I agree, the OP should find a different game to play, if they want to play an open world non-linear sandbox space sim.
On that count, i'd hasten to recommend any other version of Elite besides ED, but especially the last one, FFED3D - it's the version i play (i find ED utterly soul-destroying on every possible level) - it has actual proper flight assist that you can actually properly toggle on and off (actual proper 'FA-off', not ED's cursed wobble mode), with hold speed (any speed, you decide), hold heading, fly to destination and hold, or fly to destination and dock - likewise you can undock manually or on automatic - you can browse all the various status screens, maps and journals whilst AP's on or off, switch to external view, whatever - plus it has actual, proper spaceflight, so the ships move through space (rather than space moving around the ship per ED's warp guff), with 6DoF, no transitions, multiple saves and no restrictions. It has real gravity (a uniform acceleration squaring with proximity, not ED's ghastly mass-dependent-canned-FX-excuse-for-gravity), atmospheric worlds (aerodynamic drag with heat production), all motion is measured relative to frames of reference, instead of coordinate space itself like in ED (double-facepalm there - how could the budding designers of a 'premier' space game not be aware that space itself is not a reference frame? Beggars belief!), it has intense combat (instead of ED's 1-on-1 slow pitching contests) - it's basically the last faithful version of Elite, the very first game FD ever produced as a company, and fortuitously yanked from under their tootsies by the publishers before they could finish completely mangling the far superior FE2 code it was based upon (although it's still pretty mangled - but vastly more playable - and fun - than anything in ED, regardless).
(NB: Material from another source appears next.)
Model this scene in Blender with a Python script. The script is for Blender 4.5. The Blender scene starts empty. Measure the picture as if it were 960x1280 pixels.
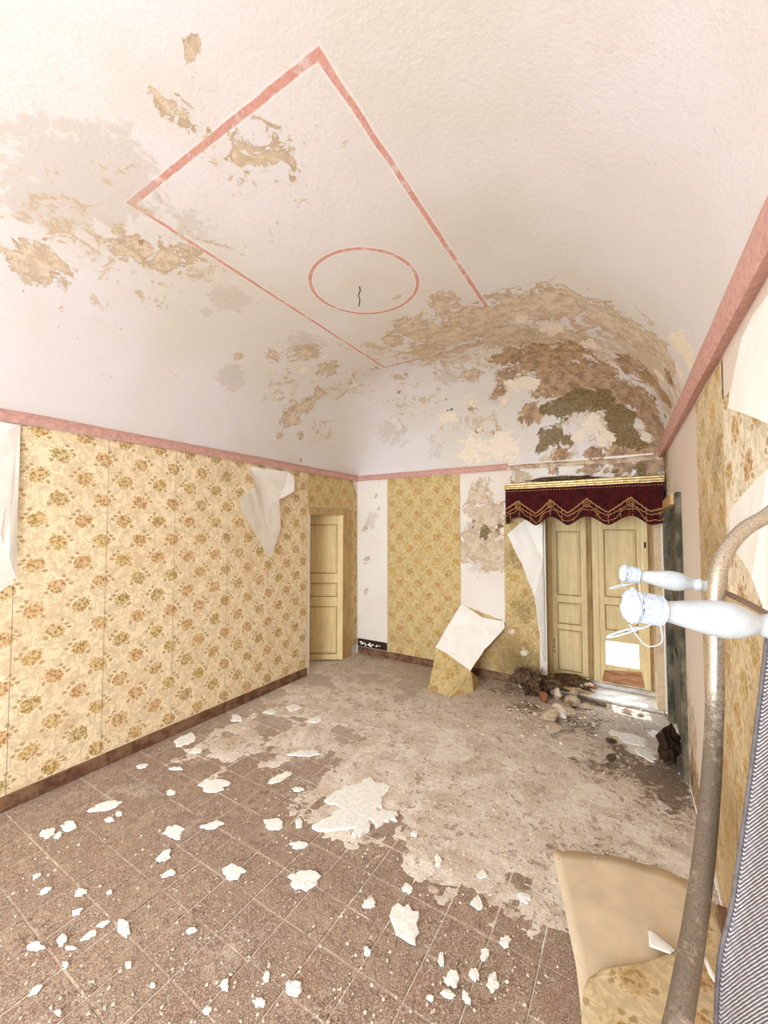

ED is a different kind of game, for a different kind of player - people who like spacey games, but hate spaceflight (because it's boring and impossible). People who genuinely believe that stoically nudging a clumsy great HOTAS up a bit, left a bit, for hours on end is basically as good as it can possibly get - the very bleeding edge of the free-roam sandbox spacey game genre, no less - because 'space', apparently, "is big", a-derp. People who think that automating menial tasks (such as the up-a-bit, left-a-bit minigame) is tantamount to some kind of self-playing 'win' button"; that is to say, people with such extraordinarily planktonesque imaginations that to them, the up-a-bit, left-a-bit minigame is in fact the main attraction, and the very embodiment of all their spacey proclivities, turned up to '11'. Why, you'd be no more master and commander of your vessel than an Airbus pilot, and everyone knows they use joysticks anyway, only their fire buttons only do the walky-talkies, doubtless cos all their hardpoints are taken up with the many metric tonnes of clockwork machinery basically resembling a kind of steam-punk hybrid between George Boole's addition engine and the Antikythera mechanism that presumably comprises your average 'autopilot', at least if ED's docking computer is anything to go by.
Tsk... doesn't like the up-a-bit, left-a-bit minigame? What's not to like? You got your up-a-bit, and your left-a-bit; not one or the other, but both, together... at the same time! In the same game! With all vibrations and weird groaning sounds! It's got proper spacey backdrops, nitro boosts, irreplaceable boom scat deliveries, it handles like crippled submarines in custard - just like WWII fighter planes - is there no pleasing some people..?!